The Gram Nyayalayas Act, 2008 was enacted by the Government on 2nd October, 2009 to provide for establishment of Gram Nyayalayas at the grass root level to provide access to justice at the doorsteps of the citizens with a view to ensure that opportunities for securing justice are not denied to any citizen by reason of social, economic or other disabilities.  A sum of Rs. 150 Crores has been provided in the current financial year for starting the Gram Nyayalayas.  States like Madhya Pradesh, Maharashtra, Rajasthan and Orissa have already notified and operationalised them.  The Gram Nyayalayas have been envisages to grant relief to the litigants within six months of the registration of cases.

While Government of India is providing sufficient funds for speedy disposal of cases and reduction in the pendency, unless the vacancies are filled up, both in the Higher and Subordinate Judiciary, all efforts being made would not be able to bring about desired fruits.  I would, therefore, urge the Chief Justices to embark upon a plan to fill up as many vacancies in the High Court and the Subordinate Courts during this campaign mode approach for reduction in pendency.

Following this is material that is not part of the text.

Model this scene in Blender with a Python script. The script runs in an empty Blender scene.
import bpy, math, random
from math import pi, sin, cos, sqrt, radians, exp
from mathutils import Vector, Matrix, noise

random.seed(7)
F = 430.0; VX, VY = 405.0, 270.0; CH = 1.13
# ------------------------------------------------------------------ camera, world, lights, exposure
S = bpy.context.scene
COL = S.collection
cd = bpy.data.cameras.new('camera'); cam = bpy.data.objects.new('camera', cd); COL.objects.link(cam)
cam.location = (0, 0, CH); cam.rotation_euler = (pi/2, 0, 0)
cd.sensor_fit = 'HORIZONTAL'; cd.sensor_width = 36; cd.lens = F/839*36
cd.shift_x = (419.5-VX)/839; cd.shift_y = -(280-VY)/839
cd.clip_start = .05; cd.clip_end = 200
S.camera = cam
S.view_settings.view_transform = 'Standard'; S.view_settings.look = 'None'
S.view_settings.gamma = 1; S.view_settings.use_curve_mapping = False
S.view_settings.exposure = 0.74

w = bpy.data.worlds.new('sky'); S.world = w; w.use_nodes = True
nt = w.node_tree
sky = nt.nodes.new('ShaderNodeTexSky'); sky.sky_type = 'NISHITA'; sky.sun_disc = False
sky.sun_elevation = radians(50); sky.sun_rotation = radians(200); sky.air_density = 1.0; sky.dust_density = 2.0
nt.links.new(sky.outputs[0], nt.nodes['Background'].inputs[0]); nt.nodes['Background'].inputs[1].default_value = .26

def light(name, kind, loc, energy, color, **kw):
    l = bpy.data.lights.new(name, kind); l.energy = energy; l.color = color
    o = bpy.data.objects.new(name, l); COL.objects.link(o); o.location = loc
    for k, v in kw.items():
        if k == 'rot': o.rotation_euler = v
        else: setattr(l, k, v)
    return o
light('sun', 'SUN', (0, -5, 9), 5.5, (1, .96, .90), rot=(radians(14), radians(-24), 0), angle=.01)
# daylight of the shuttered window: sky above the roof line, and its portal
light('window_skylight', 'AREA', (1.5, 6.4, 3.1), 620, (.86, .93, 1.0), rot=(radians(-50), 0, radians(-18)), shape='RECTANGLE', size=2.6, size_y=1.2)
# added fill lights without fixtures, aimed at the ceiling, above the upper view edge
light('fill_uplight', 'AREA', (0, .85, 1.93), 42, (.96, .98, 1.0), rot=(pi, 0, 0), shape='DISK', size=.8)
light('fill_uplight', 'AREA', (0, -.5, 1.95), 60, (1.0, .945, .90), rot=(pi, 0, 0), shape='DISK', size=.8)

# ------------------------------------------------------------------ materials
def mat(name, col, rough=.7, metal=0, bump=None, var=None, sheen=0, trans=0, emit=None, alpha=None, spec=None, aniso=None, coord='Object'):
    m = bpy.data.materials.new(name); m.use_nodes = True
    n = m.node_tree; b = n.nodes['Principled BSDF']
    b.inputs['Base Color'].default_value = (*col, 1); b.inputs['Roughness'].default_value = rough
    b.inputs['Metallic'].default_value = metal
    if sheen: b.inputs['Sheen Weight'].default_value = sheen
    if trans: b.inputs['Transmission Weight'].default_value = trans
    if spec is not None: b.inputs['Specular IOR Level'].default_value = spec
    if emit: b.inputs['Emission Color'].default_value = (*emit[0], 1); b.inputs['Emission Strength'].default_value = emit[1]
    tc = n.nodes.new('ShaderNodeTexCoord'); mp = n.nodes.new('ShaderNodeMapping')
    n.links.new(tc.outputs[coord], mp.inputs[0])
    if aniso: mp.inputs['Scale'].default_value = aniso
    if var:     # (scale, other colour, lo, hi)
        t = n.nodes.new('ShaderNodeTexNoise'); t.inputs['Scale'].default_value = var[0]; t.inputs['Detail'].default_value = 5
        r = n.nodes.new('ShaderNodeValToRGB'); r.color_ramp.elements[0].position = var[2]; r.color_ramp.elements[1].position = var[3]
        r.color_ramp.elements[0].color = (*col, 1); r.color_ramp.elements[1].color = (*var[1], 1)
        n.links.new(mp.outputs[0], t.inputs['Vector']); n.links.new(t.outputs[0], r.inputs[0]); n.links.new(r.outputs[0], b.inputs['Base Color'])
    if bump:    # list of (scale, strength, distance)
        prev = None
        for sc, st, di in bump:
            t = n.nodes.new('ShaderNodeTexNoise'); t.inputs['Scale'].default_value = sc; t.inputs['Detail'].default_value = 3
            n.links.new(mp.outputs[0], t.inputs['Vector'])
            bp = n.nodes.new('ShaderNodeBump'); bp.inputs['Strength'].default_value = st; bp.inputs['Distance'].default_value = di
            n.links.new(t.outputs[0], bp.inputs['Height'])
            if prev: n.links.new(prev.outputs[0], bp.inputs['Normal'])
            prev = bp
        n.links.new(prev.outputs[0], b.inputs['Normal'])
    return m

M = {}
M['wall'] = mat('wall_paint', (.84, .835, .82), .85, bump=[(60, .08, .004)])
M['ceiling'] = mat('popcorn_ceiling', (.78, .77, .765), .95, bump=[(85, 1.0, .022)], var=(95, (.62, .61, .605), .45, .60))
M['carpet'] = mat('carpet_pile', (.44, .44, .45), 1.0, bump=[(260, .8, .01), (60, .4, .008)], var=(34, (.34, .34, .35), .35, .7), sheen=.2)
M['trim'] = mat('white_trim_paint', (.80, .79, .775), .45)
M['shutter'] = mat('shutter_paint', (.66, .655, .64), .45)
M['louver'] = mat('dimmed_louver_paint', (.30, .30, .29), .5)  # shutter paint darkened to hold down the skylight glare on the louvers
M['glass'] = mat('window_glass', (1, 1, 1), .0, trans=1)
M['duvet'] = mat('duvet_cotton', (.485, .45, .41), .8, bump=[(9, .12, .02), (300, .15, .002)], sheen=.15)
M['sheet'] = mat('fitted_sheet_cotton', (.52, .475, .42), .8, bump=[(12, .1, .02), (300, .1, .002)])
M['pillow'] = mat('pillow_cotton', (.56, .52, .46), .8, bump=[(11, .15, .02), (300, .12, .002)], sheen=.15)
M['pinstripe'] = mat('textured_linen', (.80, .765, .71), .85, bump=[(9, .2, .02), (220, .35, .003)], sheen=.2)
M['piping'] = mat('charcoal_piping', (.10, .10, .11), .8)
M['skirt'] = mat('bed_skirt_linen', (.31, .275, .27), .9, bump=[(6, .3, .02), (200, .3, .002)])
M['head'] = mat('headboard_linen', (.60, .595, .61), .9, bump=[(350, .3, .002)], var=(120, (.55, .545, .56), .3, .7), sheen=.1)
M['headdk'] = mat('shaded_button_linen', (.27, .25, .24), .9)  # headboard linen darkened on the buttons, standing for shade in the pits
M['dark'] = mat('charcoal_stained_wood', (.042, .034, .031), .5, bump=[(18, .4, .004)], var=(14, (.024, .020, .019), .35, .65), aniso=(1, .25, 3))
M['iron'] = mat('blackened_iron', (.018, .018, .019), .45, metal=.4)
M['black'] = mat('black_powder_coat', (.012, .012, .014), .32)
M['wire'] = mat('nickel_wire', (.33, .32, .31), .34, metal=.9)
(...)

I would like this opportunity to thank the Chief Justices and the State Governments in their approach for the Mis sion Mode Programme for Delivery of Justice and Legal Reforms which commenced on 26th January, 2010 with a view to reduce congestion in jails.   The leadership rendered by all the Chief Justices for realizing the goal and to take further steps in this regard, resulted in deciding cases of over 7.10 lakhs undertrials till 31.5.2011.  This must have brought cheers to as many families also.  I hope that the interest and the leadership shown for the cases of the undertrials by the Chief Justices and the State Governments would be carried forward during this campaign for reduction of overall pendency in the Courts which would help in mitigating the miseries of the litigants and their families.”